TASK TO CARRY OUT:
Gather every line holding the string "parts".

>> Begin DATA SHOWN

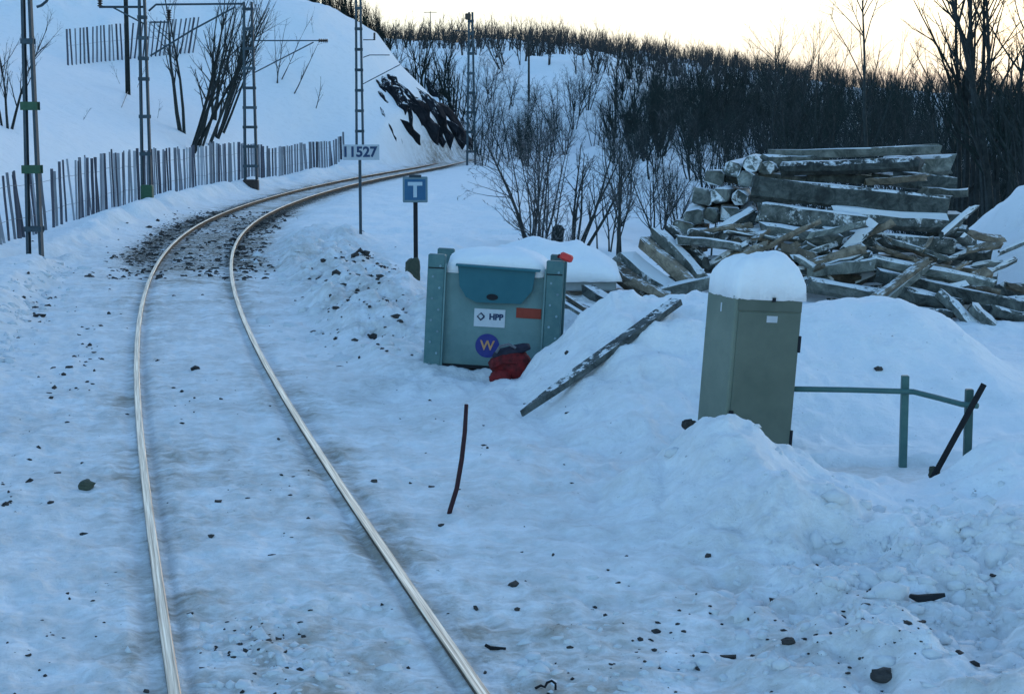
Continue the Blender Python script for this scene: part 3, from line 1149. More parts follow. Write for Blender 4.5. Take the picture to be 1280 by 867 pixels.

>> End DATA SHOWN
>> Begin DATA SHOWN

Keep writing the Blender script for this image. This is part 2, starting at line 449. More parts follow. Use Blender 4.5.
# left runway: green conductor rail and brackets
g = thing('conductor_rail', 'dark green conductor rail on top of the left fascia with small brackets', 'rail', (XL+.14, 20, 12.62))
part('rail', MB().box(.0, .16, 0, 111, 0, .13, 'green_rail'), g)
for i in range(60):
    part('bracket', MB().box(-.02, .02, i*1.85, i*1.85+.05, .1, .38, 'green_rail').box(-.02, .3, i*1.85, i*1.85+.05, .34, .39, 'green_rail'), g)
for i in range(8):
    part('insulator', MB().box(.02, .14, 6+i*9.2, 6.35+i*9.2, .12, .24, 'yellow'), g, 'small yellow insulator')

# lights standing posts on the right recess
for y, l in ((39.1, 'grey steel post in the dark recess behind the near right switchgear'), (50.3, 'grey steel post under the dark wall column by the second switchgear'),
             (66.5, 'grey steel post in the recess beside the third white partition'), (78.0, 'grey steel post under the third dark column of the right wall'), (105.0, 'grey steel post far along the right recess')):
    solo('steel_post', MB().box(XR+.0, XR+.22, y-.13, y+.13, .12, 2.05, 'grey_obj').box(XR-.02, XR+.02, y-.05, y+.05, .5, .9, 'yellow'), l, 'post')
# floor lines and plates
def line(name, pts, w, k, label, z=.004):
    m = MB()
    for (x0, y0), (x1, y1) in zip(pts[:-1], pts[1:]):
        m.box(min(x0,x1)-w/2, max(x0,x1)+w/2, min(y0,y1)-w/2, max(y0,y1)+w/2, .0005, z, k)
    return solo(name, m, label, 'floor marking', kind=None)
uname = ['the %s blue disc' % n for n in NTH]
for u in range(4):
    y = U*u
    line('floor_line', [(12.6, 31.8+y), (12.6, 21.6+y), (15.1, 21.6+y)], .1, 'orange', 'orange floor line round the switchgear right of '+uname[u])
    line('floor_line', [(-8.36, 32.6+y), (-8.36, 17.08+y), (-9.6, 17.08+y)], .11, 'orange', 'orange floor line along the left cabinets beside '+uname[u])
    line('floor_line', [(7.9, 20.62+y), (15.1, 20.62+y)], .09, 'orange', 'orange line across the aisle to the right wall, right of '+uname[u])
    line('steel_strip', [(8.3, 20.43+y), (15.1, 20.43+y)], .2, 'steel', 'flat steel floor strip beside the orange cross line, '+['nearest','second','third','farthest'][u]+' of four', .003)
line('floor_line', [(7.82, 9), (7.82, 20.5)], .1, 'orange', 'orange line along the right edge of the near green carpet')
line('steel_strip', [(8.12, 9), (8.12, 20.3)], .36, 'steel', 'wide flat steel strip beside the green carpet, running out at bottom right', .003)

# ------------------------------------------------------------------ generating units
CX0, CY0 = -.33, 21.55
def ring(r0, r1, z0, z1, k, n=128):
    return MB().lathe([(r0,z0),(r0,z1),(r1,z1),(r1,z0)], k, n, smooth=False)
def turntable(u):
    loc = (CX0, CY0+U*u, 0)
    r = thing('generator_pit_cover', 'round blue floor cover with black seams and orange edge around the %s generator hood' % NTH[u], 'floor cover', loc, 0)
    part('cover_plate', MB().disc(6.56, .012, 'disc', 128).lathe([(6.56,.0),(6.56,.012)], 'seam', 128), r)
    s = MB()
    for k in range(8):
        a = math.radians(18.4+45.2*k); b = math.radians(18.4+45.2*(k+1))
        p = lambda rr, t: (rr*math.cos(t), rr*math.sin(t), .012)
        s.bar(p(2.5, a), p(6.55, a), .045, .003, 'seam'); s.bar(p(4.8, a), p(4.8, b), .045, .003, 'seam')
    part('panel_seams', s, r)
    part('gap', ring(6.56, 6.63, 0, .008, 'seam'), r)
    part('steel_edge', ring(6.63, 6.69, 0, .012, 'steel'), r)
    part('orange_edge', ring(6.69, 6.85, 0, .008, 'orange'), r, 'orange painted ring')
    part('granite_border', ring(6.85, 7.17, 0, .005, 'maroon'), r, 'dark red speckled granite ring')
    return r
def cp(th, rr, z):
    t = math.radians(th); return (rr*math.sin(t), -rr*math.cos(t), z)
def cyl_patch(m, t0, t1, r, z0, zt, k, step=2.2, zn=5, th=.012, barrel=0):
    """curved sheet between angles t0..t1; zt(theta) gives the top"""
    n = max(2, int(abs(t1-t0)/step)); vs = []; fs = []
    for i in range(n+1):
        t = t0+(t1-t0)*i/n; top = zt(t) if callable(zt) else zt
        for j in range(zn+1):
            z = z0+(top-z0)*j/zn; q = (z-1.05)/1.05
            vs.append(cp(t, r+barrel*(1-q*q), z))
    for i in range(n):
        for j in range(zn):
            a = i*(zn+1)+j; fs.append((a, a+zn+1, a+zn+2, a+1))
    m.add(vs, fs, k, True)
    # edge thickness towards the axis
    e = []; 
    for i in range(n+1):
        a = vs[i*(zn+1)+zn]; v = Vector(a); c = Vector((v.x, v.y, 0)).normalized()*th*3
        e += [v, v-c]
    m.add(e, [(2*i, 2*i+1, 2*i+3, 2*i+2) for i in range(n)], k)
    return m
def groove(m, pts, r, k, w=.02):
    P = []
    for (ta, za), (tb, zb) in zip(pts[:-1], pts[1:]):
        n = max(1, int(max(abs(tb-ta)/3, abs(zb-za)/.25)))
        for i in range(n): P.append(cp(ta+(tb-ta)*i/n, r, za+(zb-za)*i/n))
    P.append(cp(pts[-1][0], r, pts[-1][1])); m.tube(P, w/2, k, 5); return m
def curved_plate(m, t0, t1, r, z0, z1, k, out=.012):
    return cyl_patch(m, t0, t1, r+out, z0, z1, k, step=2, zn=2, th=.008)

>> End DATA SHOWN

TASK RESPONSE:
Continue the Blender Python script for this scene: part 3, from line 1149. More parts follow. Write for Blender 4.5. Take the picture to be 1280 by 867 pixels.
Keep writing the Blender script for this image. This is part 2, starting at line 449. More parts follow. Use Blender 4.5.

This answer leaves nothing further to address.